Cocoa buyers warn of mounting debt as funding delays bite (Image credit: Ghanaian Times)

The Licensed Cocoa Buyers Association of Ghana has issued a strong warning over growing financial pressures in the cocoa sector, urging the government to urgently secure a funding facility to support the purchase of about 300,000 metric tonnes of cocoa between now and September.

The association said delays in financing are placing licensed buying companies under severe strain and could eventually lead to the collapse of the cocoa buying system if no immediate action is taken.
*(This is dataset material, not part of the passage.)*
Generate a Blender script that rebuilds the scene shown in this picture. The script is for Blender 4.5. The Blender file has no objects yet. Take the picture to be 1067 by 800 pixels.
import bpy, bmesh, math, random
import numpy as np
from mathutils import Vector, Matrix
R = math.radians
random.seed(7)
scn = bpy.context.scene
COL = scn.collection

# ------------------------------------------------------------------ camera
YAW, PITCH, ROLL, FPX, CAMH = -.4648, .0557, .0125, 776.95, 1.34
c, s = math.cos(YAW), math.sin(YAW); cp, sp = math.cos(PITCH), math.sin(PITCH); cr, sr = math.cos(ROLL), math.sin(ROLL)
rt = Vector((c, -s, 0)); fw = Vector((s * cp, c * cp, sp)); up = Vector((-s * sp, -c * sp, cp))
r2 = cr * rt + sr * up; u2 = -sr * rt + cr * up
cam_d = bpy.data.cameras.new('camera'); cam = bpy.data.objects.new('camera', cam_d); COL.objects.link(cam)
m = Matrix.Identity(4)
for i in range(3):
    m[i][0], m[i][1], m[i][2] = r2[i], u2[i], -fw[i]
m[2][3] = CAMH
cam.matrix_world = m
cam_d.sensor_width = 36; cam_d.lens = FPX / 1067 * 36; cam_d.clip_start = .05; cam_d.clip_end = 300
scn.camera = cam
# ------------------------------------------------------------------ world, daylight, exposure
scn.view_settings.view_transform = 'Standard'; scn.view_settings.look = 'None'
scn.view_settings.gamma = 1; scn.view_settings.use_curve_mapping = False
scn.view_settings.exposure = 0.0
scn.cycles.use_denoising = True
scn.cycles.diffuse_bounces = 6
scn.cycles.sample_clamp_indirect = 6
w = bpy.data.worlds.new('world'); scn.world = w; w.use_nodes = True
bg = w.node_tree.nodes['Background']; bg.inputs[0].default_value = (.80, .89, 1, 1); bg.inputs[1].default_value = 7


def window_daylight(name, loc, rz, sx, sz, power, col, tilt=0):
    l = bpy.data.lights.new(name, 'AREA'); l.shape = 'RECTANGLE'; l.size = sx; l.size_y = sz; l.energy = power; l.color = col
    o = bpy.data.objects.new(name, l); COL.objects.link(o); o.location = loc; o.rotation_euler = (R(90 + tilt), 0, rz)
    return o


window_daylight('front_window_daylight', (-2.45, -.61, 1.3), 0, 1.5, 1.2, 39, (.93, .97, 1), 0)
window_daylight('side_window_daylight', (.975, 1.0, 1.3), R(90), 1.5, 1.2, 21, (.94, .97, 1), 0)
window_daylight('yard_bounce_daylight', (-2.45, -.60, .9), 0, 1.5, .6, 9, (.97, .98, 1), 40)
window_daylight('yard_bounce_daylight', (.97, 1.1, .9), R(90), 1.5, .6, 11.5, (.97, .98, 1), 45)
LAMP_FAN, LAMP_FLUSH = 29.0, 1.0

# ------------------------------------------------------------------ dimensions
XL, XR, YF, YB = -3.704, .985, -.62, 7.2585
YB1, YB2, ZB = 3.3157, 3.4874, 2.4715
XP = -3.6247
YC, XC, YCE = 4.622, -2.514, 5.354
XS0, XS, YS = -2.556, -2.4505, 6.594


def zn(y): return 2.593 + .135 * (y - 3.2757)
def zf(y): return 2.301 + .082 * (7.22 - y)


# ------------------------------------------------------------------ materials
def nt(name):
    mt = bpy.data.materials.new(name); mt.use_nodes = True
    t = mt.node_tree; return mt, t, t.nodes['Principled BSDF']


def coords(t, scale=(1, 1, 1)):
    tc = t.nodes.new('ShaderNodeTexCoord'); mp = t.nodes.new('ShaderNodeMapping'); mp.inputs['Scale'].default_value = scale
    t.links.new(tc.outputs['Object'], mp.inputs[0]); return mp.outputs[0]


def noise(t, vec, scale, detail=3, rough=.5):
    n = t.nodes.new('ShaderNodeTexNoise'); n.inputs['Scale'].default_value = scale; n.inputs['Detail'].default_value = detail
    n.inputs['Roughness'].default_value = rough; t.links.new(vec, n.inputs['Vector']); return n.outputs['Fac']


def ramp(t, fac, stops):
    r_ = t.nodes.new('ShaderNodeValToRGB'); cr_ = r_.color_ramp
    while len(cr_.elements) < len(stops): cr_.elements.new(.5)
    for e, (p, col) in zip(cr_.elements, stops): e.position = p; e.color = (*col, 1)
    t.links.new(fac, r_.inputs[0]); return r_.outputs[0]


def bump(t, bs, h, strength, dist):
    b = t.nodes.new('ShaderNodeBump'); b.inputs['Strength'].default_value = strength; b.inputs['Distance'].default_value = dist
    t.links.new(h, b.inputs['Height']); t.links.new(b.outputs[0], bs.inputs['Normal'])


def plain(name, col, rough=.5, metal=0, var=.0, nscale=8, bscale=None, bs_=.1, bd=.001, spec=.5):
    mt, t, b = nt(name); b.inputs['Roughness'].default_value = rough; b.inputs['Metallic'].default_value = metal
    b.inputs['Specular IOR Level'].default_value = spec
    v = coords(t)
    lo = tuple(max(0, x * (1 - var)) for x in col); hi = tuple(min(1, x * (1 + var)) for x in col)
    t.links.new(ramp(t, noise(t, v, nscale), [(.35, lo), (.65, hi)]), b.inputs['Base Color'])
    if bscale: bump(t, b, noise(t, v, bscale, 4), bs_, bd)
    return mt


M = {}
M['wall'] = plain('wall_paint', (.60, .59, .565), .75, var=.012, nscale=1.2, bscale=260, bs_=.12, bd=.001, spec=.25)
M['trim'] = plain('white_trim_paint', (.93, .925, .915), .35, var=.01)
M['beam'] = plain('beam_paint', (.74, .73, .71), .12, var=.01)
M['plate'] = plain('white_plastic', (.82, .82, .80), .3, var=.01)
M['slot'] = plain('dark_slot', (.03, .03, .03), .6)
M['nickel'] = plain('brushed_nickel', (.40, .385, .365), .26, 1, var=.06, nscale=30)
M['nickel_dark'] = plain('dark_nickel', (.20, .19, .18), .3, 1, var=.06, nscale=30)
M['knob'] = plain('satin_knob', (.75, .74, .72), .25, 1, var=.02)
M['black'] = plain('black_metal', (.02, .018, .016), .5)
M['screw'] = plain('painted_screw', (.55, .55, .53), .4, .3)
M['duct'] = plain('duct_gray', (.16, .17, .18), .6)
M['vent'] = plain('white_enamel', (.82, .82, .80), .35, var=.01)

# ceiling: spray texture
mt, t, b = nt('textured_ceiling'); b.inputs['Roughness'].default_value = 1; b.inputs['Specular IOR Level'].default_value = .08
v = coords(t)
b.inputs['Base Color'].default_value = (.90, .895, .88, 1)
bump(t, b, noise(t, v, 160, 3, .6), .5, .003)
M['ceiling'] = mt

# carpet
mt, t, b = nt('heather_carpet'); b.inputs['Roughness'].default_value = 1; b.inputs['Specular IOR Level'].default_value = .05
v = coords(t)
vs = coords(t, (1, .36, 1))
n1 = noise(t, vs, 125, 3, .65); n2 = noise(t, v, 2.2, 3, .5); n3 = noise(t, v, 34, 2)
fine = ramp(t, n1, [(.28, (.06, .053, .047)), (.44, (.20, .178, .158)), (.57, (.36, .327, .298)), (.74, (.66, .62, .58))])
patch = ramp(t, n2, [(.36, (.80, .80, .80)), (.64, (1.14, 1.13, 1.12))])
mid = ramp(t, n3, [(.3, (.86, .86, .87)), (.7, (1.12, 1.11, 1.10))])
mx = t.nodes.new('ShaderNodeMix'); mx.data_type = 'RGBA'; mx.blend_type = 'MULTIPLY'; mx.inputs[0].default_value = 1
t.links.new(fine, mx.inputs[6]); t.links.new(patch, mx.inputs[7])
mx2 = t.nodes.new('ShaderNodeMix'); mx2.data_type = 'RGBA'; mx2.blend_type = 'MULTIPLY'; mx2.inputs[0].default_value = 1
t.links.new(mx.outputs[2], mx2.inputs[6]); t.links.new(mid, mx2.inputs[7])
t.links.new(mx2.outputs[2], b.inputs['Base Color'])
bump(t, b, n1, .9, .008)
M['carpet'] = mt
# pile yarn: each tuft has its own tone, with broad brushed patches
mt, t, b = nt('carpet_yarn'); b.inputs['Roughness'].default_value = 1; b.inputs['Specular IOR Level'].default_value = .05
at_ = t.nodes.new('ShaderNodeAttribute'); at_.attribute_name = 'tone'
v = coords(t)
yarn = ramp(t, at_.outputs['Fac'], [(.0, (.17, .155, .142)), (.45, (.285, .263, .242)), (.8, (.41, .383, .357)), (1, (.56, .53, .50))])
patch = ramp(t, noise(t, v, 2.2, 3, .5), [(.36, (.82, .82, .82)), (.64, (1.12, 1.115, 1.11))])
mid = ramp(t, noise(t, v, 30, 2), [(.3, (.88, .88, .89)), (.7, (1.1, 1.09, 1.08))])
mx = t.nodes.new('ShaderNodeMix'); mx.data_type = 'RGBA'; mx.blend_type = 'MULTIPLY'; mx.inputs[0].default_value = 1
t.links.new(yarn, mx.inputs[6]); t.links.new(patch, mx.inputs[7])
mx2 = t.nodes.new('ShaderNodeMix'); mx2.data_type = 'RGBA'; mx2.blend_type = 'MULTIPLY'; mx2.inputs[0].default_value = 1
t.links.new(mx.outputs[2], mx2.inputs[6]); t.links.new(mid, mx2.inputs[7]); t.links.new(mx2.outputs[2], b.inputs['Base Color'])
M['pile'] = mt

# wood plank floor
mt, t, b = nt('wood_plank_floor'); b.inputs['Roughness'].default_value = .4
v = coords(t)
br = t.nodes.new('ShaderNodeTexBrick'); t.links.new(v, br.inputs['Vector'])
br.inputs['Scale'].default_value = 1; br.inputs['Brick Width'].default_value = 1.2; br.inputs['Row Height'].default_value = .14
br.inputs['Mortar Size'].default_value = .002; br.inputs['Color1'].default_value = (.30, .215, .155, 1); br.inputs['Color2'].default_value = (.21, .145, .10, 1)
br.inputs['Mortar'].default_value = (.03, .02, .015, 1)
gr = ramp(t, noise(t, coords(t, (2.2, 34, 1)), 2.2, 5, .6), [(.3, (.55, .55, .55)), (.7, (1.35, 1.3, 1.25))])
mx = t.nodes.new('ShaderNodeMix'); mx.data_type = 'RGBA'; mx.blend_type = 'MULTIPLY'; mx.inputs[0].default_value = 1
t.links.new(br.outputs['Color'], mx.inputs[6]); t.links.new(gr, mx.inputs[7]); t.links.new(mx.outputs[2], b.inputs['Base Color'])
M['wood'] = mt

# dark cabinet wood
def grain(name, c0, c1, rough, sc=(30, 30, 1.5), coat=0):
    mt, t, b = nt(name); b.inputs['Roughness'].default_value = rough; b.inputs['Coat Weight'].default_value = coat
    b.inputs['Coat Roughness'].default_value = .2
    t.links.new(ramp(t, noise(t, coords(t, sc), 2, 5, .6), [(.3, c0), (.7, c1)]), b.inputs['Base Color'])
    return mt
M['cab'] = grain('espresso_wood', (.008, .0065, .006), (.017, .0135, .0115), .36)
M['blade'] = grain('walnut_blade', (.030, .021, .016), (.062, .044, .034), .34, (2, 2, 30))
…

It stressed that any funds raised must be strictly reserved for cocoa purchases, noting that the primary responsibility of the Ghana Cocoa Board is to buy cocoa beans produced by farmers.

Addressing a press conference in Accra, the Executive Secretary of LICOBAG, Victus Dzah, said uncertainty around the current farmgate price of cocoa was worsening anxiety across the entire value chain.

“The government must urgently make a determination on the current farmgate price of cocoa to allay the apprehension of all value chain actors,” he said.

Mr Dzah explained that since the 2023 to 2024 cocoa season, the industry has struggled with serious funding gaps following COCOBOD’s failure to secure its usual syndicated loan facility.

“Instead of the usual annual syndication of US$1.3bn or more, COCOBOD was able to raise only $500 million, which was secured six months after the opening of the season on September 8, 2023. As a result, Licensed Buying Companies (LBCs) were compelled to pre-finance cocoa purchases through facilities raised from various banks at very high interest rates, with the Ghana Reference Rate standing at 29.8 per cent at the time,” he explained.

According to him, part of the current crisis stems from the COCOBOD and Cocoa Marketing Company off taker shipment arrangement, which he said failed to respond effectively to prevailing market conditions.

“Why should we move from a period of rollovers in the previous season because COCOBOD could not deliver on their contracts, and this season we cannot buy cocoa produced by farmers because our pricing mechanism is not competitive enough?” he asked.

Dzah said traders failed to enter the market early and take advantage of high global prices, worsening the situation. He revealed that COCOBOD only made its first payment for cocoa delivered to the port on January 26, 2024, six months after delivery, despite farmers having already been paid in full by LBCs.

“This unfortunate development pushed all LBCs into huge debts, leading to the total collapse of many companies,” he remarked.

He added that the debt burden continues to grow as COCOBOD has not compensated LBCs for the high interest costs incurred during pre financing, despite earlier assurances.

Calling for reforms, Dzah urged COCOBOD, CMC and traders to adopt more proactive sales strategies, strengthen oversight of trading operations and build professional capacity within the system. He also appealed for an end to what he described as “rhetorics and theatrics”, urging COCOBOD to focus on its core mandate and divest from non essential businesses.